_Given instruction_
Reproduce the listing below without changes, except that pictures are left out.

--- Material ---

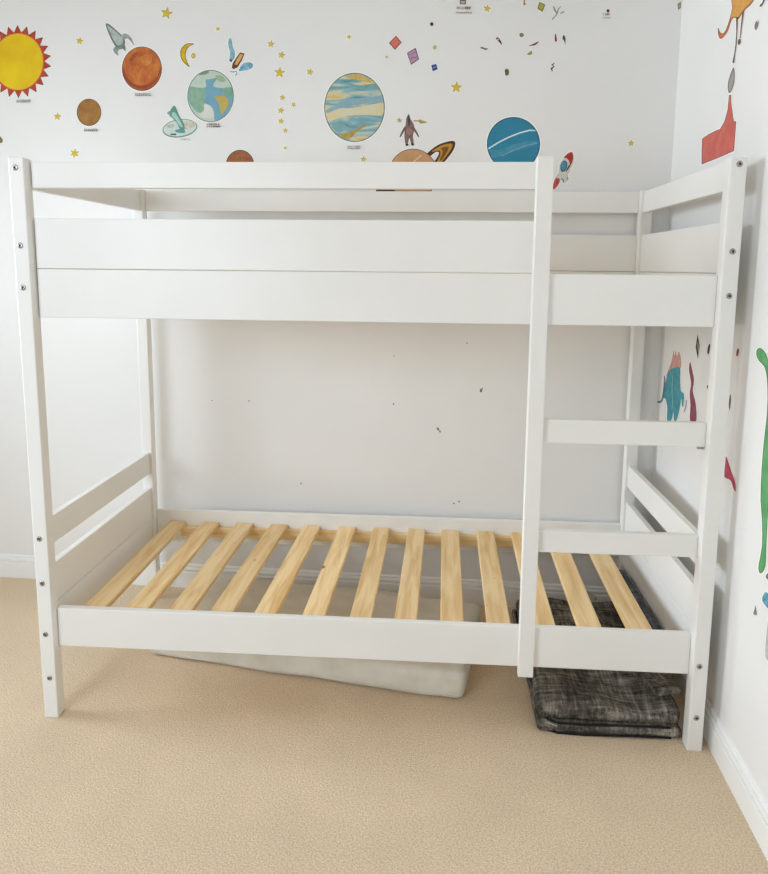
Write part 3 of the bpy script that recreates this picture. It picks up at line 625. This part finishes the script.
# ------------------------------------------------------------------ soft things under the bed
def soft_slab(w, d, h, r, amp, fr, seed, nx=60, ny=30, nz=6, warp=None):
    """A rounded, slightly lumpy cushion-like slab standing on z = 0, centred on x, y."""
    bm = bmesh.new(); bmesh.ops.create_cube(bm, size=1)
    t = bmesh.new()
    def grid(ax, ay, az, na, nb, sgn):
        vs = [[None]*(nb+1) for _ in range(na+1)]
        for i in range(na+1):
            for j in range(nb+1):
                p = [0, 0, 0]; p[ax] = i/na-.5; p[ay] = j/nb-.5; p[az] = .5*sgn
                vs[i][j] = t.verts.new(p)
        for i in range(na):
            for j in range(nb): t.faces.new((vs[i][j], vs[i+1][j], vs[i+1][j+1], vs[i][j+1]))
    for s in (-1, 1):
        grid(0, 1, 2, nx, ny, s); grid(0, 2, 1, nx, nz, s); grid(1, 2, 0, ny, nz, s)
    bm.free()
    bmesh.ops.remove_doubles(t, verts=t.verts, dist=1e-5)
    so = Vector((seed*3.1, seed*1.7, seed*.9))
    for v in t.verts:
        p = Vector((v.co.x*w, v.co.y*d, v.co.z*h))
        q = Vector((max(-w/2+r, min(w/2-r, p.x)), max(-d/2+r, min(d/2-r, p.y)), max(-h/2+r, min(h/2-r, p.z))))
        e = p-q
        if e.length > 1e-9: p = q+e.normalized()*min(e.length, r)
        z = p.z+h/2
        k = (z/h)
        nv = noise.noise_vector(p*fr+so)
        p.x += nv.x*amp*1.2; p.y += nv.y*amp*1.2; p.z = z + nv.z*amp*k
        if warp: p = warp(p)
        p.z = max(p.z, .0012)
        v.co = p
    return t
# off-white foam mattress, lying askew
foam = empty('foam_mattress', (.783, .518, 0), -.166)
tag(foam, 'off-white foam mattress lying askew on the carpet under the bed', 'mattress')
def fwarp(p):
    p.z *= 1-.5*max(0, -(p.x+.35))
    return p
link('cover', soft_slab(1.16, .51, .106, .03, .008, 5, 3, 80, 34, 8, fwarp), M['foam'], foam, (0, 0, 0), 0, True)
bm = bmesh.new(); pts = []
for i in range(41):
    x = -.535+1.07*i/40; pts.append((x, -.252+.003*math.sin(i*.9), .020+.0015*math.sin(i*.7)))
add_tube(bm, pts, .0022, 6)
link('seam', bm, M['foam'], foam)
bm = bmesh.new()
bmesh.ops.create_uvsphere(bm, u_segments=10, v_segments=6, radius=.006, matrix=Matrix.Translation((.27, -.256, .050)) @ Matrix.Diagonal((1, .4, 1, 1)))
link('tuft', bm, M['foam'], foam, smooth=True)

# charcoal folded rug
rug = empty('folded_rug', (1.7475, .432, 0))
tag(rug, 'charcoal woven rug folded into a stack under the right end of the bed', 'rug')
def wrink(a):
    def f(p):
        p.z += a*.010*math.sin(p.x*17+p.y*9)*max(0, min(1, (p.z-.01)/.03))
        return p
    return f
link('lower_fold', soft_slab(.434, .725, .036, .016, .005, 9, 5, 50, 80, 6), M['rug'], rug, (-.003, -.022, 0), .0, True)
link('upper_fold', soft_slab(.424, .71, .050, .020, .009, 7, 8, 50, 80, 6, wrink(1)), M['rug'], rug, (.001, -.018, .0345), -.004, True)
# turned-back corner near the right post and the slate strip along the end panel
def curl(p):
    p.z += .045*max(0, (-p.y+.08)/.22)**1.5+.004*math.sin(p.x*60)
    return p
link('turned_corner', soft_slab(.085, .31, .024, .010, .005, 14, 11, 24, 44, 4, curl), M['rug'], rug, (.158, -.212, .082), .05, True)
tag(link('side_roll', soft_slab(.040, .46, .165, .019, .004, 8, 14, 10, 60, 20), M['rug_blue'], rug, (.188, .06, .080), .0, True), 'slate blue-grey rolled edge')
def binding(name, z, mat, off, inset, r):
    bm = bmesh.new(); pts = []
    hw = .206+off; y0 = -.385-off
    path = [(-hw-inset, .30), (-hw-.002, .1), (-hw, -.1), (-hw+.001, -.30), (-hw+.008, y0+.03), (-hw+.02, y0+.012), (-hw+.05, y0+.004), (-.08, y0), (.05, y0-.001), (.15, y0+.002), (hw-.03, y0+.008)]
    if mat is M['piping_light']: path = path[:7]
    for i, (x, y) in enumerate(path): pts.append((x, y, z+.003*math.sin(i*1.7)))
    sm = []
    for i in range(len(pts)-1):
        for j in range(4): sm.append(Vector(pts[i]).lerp(Vector(pts[i+1]), j/4))
    sm.append(Vector(pts[-1])); add_tube(bm, sm, r, 6)
    link(name, bm, mat, rug)
binding('binding', .037, M['piping_dark'], .001, 0, .0035)
binding('binding', .006, M['piping_dark'], .004, 0, .003)
binding('binding', .030, M['piping_light'], .006, .004, .0018)
bm = bmesh.new(); pts = []
for i in range(22):
    a = i/21*math.pi*1.5
    pts.append((.045+.045*math.cos(a)*.9+.02, .30+.03*math.sin(a), .103+.016*math.sin(a*.9)))
add_tube(bm, pts, .0055, 8)
tag(link('cord_loop', bm, M['piping_light'], rug), 'pale loop of cord')

# ------------------------------------------------------------------ light
def area(name, loc, target, sx, sy, power, col, spread=None):
    l = bpy.data.lights.new(name, 'AREA'); l.shape = 'RECTANGLE'; l.size = sx; l.size_y = sy; l.energy = power; l.color = col
    if spread: l.spread = spread
    o = bpy.data.objects.new(name, l); COL.objects.link(o); o.location = loc
    o.rotation_euler = (Vector(target)-Vector(loc)).to_track_quat('-Z', 'Y').to_euler()
    return o
wc = RO + EX*(LA+.03) + EY*((W0+W1)/2) + Vector((0, 0, (Z0+Z1)/2))
area('window_daylight', wc, wc+EX-Vector((0, 0, .12)), W1-W0-.1, Z1-Z0-.1, 62, (.81, .905, 1.0), math.radians(75))
wd = RO + EX*((V0+V1)/2) + EY*(FB+.25) + Vector((0, 0, (Z0+Z1)/2))
area('window_daylight', wd, wd+EY-Vector((0, 0, .5)), V1-V0-.1, Z1-Z0-.1, 150, (.745, .868, 1.0))
area('ceiling_lamp', (.7, -1.3, CH-.06), (.7, -1.3, 0), .9, .9, 8, (1.0, .72, .45))
w = bpy.data.worlds.new('World'); SC.world = w; w.use_nodes = True
bg = w.node_tree.nodes['Background']; bg.inputs[0].default_value = (.8, .9, 1, 1); bg.inputs[1].default_value = 1.0

# ------------------------------------------------------------------ camera
cd = bpy.data.cameras.new('camera'); cam = bpy.data.objects.new('camera', cd); COL.objects.link(cam)
cam.matrix_world = Matrix(((CR.x, CU.x, -CF.x, CAM.x), (CR.y, CU.y, -CF.y, CAM.y), (CR.z, CU.z, -CF.z, CAM.z), (0, 0, 0, 1)))
cd.sensor_fit = 'HORIZONTAL'; cd.sensor_width = 36; cd.lens = FPX/768*36
cd.shift_x = (384-PPX)/768; cd.shift_y = (PPY-437)/768
cd.clip_start = .05
SC.camera = cam
SC.cycles.max_bounces = 10; SC.cycles.diffuse_bounces = 7
SC.view_settings.view_transform = 'Standard'; SC.view_settings.look = 'None'
SC.view_settings.gamma = 1; SC.view_settings.use_curve_mapping = False
SC.view_settings.exposure = -1.54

---

_Response to the task_
Write part 3 of the bpy script that recreates this picture. It picks up at line 625. This part finishes the script.
# ------------------------------------------------------------------ soft things under the bed
def soft_slab(w, d, h, r, amp, fr, seed, nx=60, ny=30, nz=6, warp=None):
    """A rounded, slightly lumpy cushion-like slab standing on z = 0, centred on x, y."""
    bm = bmesh.new(); bmesh.ops.create_cube(bm, size=1)
    t = bmesh.new()
    def grid(ax, ay, az, na, nb, sgn):
        vs = [[None]*(nb+1) for _ in range(na+1)]
        for i in range(na+1):
            for j in range(nb+1):
                p = [0, 0, 0]; p[ax] = i/na-.5; p[ay] = j/nb-.5; p[az] = .5*sgn
                vs[i][j] = t.verts.new(p)
        for i in range(na):
            for j in range(nb): t.faces.new((vs[i][j], vs[i+1][j], vs[i+1][j+1], vs[i][j+1]))
    for s in (-1, 1):
        grid(0, 1, 2, nx, ny, s); grid(0, 2, 1, nx, nz, s); grid(1, 2, 0, ny, nz, s)
    bm.free()
    bmesh.ops.remove_doubles(t, verts=t.verts, dist=1e-5)
    so = Vector((seed*3.1, seed*1.7, seed*.9))
    for v in t.verts:
        p = Vector((v.co.x*w, v.co.y*d, v.co.z*h))
        q = Vector((max(-w/2+r, min(w/2-r, p.x)), max(-d/2+r, min(d/2-r, p.y)), max(-h/2+r, min(h/2-r, p.z))))
        e = p-q
        if e.length > 1e-9: p = q+e.normalized()*min(e.length, r)
        z = p.z+h/2
        k = (z/h)
        nv = noise.noise_vector(p*fr+so)
        p.x += nv.x*amp*1.2; p.y += nv.y*amp*1.2; p.z = z + nv.z*amp*k
        if warp: p = warp(p)
        p.z = max(p.z, .0012)
        v.co = p
    return t
# off-white foam mattress, lying askew
foam = empty('foam_mattress', (.783, .518, 0), -.166)
tag(foam, 'off-white foam mattress lying askew on the carpet under the bed', 'mattress')
def fwarp(p):
    p.z *= 1-.5*max(0, -(p.x+.35))
    return p
link('cover', soft_slab(1.16, .51, .106, .03, .008, 5, 3, 80, 34, 8, fwarp), M['foam'], foam, (0, 0, 0), 0, True)
bm = bmesh.new(); pts = []
for i in range(41):
    x = -.535+1.07*i/40; pts.append((x, -.252+.003*math.sin(i*.9), .020+.0015*math.sin(i*.7)))
add_tube(bm, pts, .0022, 6)
link('seam', bm, M['foam'], foam)
bm = bmesh.new()
bmesh.ops.create_uvsphere(bm, u_segments=10, v_segments=6, radius=.006, matrix=Matrix.Translation((.27, -.256, .050)) @ Matrix.Diagonal((1, .4, 1, 1)))
link('tuft', bm, M['foam'], foam, smooth=True)

# charcoal folded rug
rug = empty('folded_rug', (1.7475, .432, 0))
tag(rug, 'charcoal woven rug folded into a stack under the right end of the bed', 'rug')
def wrink(a):
    def f(p):
        p.z += a*.010*math.sin(p.x*17+p.y*9)*max(0, min(1, (p.z-.01)/.03))
        return p
    return f
link('lower_fold', soft_slab(.434, .725, .036, .016, .005, 9, 5, 50, 80, 6), M['rug'], rug, (-.003, -.022, 0), .0, True)
link('upper_fold', soft_slab(.424, .71, .050, .020, .009, 7, 8, 50, 80, 6, wrink(1)), M['rug'], rug, (.001, -.018, .0345), -.004, True)
# turned-back corner near the right post and the slate strip along the end panel
def curl(p):
    p.z += .045*max(0, (-p.y+.08)/.22)**1.5+.004*math.sin(p.x*60)
    return p
link('turned_corner', soft_slab(.085, .31, .024, .010, .005, 14, 11, 24, 44, 4, curl), M['rug'], rug, (.158, -.212, .082), .05, True)
tag(link('side_roll', soft_slab(.040, .46, .165, .019, .004, 8, 14, 10, 60, 20), M['rug_blue'], rug, (.188, .06, .080), .0, True), 'slate blue-grey rolled edge')
def binding(name, z, mat, off, inset, r):
    bm = bmesh.new(); pts = []
    hw = .206+off; y0 = -.385-off
    path = [(-hw-inset, .30), (-hw-.002, .1), (-hw, -.1), (-hw+.001, -.30), (-hw+.008, y0+.03), (-hw+.02, y0+.012), (-hw+.05, y0+.004), (-.08, y0), (.05, y0-.001), (.15, y0+.002), (hw-.03, y0+.008)]
    if mat is M['piping_light']: path = path[:7]
    for i, (x, y) in enumerate(path): pts.append((x, y, z+.003*math.sin(i*1.7)))
    sm = []
    for i in range(len(pts)-1):
        for j in range(4): sm.append(Vector(pts[i]).lerp(Vector(pts[i+1]), j/4))
    sm.append(Vector(pts[-1])); add_tube(bm, sm, r, 6)
    link(name, bm, mat, rug)
binding('binding', .037, M['piping_dark'], .001, 0, .0035)
binding('binding', .006, M['piping_dark'], .004, 0, .003)
binding('binding', .030, M['piping_light'], .006, .004, .0018)
bm = bmesh.new(); pts = []
for i in range(22):
    a = i/21*math.pi*1.5
    pts.append((.045+.045*math.cos(a)*.9+.02, .30+.03*math.sin(a), .103+.016*math.sin(a*.9)))
add_tube(bm, pts, .0055, 8)
tag(link('cord_loop', bm, M['piping_light'], rug), 'pale loop of cord')

# ------------------------------------------------------------------ light
def area(name, loc, target, sx, sy, power, col, spread=None):
    l = bpy.data.lights.new(name, 'AREA'); l.shape = 'RECTANGLE'; l.size = sx; l.size_y = sy; l.energy = power; l.color = col
    if spread: l.spread = spread
    o = bpy.data.objects.new(name, l); COL.objects.link(o); o.location = loc
    o.rotation_euler = (Vector(target)-Vector(loc)).to_track_quat('-Z', 'Y').to_euler()
    return o
wc = RO + EX*(LA+.03) + EY*((W0+W1)/2) + Vector((0, 0, (Z0+Z1)/2))
area('window_daylight', wc, wc+EX-Vector((0, 0, .12)), W1-W0-.1, Z1-Z0-.1, 62, (.81, .905, 1.0), math.radians(75))
wd = RO + EX*((V0+V1)/2) + EY*(FB+.25) + Vector((0, 0, (Z0+Z1)/2))
area('window_daylight', wd, wd+EY-Vector((0, 0, .5)), V1-V0-.1, Z1-Z0-.1, 150, (.745, .868, 1.0))
area('ceiling_lamp', (.7, -1.3, CH-.06), (.7, -1.3, 0), .9, .9, 8, (1.0, .72, .45))
w = bpy.data.worlds.new('World'); SC.world = w; w.use_nodes = True
bg = w.node_tree.nodes['Background']; bg.inputs[0].default_value = (.8, .9, 1, 1); bg.inputs[1].default_value = 1.0

# ------------------------------------------------------------------ camera
cd = bpy.data.cameras.new('camera'); cam = bpy.data.objects.new('camera', cd); COL.objects.link(cam)
cam.matrix_world = Matrix(((CR.x, CU.x, -CF.x, CAM.x), (CR.y, CU.y, -CF.y, CAM.y), (CR.z, CU.z, -CF.z, CAM.z), (0, 0, 0, 1)))
cd.sensor_fit = 'HORIZONTAL'; cd.sensor_width = 36; cd.lens = FPX/768*36
cd.shift_x = (384-PPX)/768; cd.shift_y = (PPY-437)/768
cd.clip_start = .05
SC.camera = cam
SC.cycles.max_bounces = 10; SC.cycles.diffuse_bounces = 7
SC.view_settings.view_transform = 'Standard'; SC.view_settings.look = 'None'
SC.view_settings.gamma = 1; SC.view_settings.use_curve_mapping = False
SC.view_settings.exposure = -1.54